## Problem to work on
Of all the lines in the records below, how many hold the word "More"? Give the number alone.

## Data to use
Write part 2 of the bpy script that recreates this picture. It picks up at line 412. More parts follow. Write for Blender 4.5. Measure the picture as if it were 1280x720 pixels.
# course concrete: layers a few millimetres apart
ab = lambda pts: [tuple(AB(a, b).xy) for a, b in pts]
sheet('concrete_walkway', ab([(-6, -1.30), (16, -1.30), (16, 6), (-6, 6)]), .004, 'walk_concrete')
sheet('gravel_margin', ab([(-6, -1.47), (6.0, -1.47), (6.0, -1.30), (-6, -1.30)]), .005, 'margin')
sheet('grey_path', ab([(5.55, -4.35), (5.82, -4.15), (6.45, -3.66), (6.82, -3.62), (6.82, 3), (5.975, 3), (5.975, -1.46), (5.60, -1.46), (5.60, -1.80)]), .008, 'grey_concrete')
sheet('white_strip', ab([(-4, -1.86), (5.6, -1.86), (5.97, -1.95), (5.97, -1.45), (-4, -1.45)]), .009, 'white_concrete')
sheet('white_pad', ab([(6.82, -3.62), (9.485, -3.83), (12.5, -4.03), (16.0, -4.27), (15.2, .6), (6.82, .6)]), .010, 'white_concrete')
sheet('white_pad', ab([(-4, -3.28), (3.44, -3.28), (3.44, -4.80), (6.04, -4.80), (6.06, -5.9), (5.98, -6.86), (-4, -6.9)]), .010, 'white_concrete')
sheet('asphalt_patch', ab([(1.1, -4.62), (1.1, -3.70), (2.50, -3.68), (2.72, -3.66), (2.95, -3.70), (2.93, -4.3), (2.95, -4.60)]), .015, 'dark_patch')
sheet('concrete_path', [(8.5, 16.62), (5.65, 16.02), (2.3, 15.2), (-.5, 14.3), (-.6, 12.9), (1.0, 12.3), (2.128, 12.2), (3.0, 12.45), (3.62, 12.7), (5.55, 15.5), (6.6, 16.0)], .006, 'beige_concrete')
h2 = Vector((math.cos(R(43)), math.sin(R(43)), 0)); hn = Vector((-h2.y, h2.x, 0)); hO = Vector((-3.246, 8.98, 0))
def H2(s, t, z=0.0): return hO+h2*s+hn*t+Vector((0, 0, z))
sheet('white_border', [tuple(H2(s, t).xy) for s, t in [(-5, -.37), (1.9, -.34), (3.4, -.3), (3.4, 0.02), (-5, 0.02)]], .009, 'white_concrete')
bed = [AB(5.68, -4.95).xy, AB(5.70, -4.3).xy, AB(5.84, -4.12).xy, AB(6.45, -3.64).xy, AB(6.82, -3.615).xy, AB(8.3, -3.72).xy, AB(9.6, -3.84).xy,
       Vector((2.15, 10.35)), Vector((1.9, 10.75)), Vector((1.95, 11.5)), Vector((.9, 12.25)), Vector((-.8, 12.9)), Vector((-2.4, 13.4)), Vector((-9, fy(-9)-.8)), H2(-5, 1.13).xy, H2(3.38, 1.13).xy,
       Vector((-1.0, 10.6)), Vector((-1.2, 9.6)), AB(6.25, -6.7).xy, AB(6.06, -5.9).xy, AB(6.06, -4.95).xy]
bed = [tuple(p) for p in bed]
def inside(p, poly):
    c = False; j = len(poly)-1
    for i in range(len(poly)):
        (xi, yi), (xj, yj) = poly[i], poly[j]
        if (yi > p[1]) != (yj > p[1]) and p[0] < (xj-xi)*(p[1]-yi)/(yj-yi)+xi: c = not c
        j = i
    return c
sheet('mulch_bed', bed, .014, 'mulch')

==

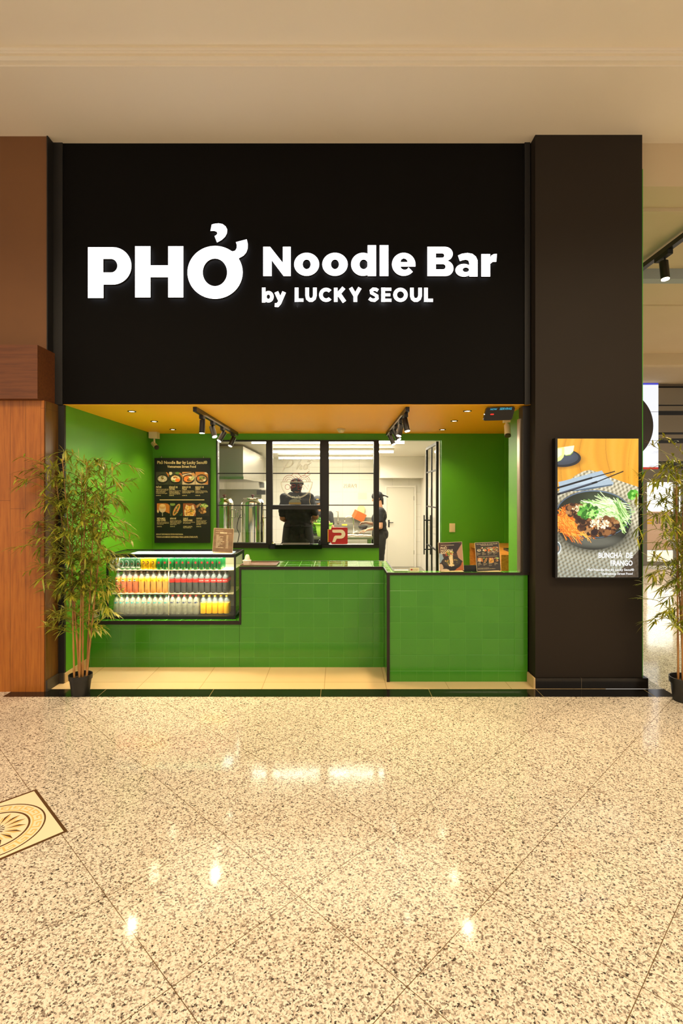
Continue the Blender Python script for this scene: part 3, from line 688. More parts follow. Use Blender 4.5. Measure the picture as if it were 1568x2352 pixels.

## Task response
2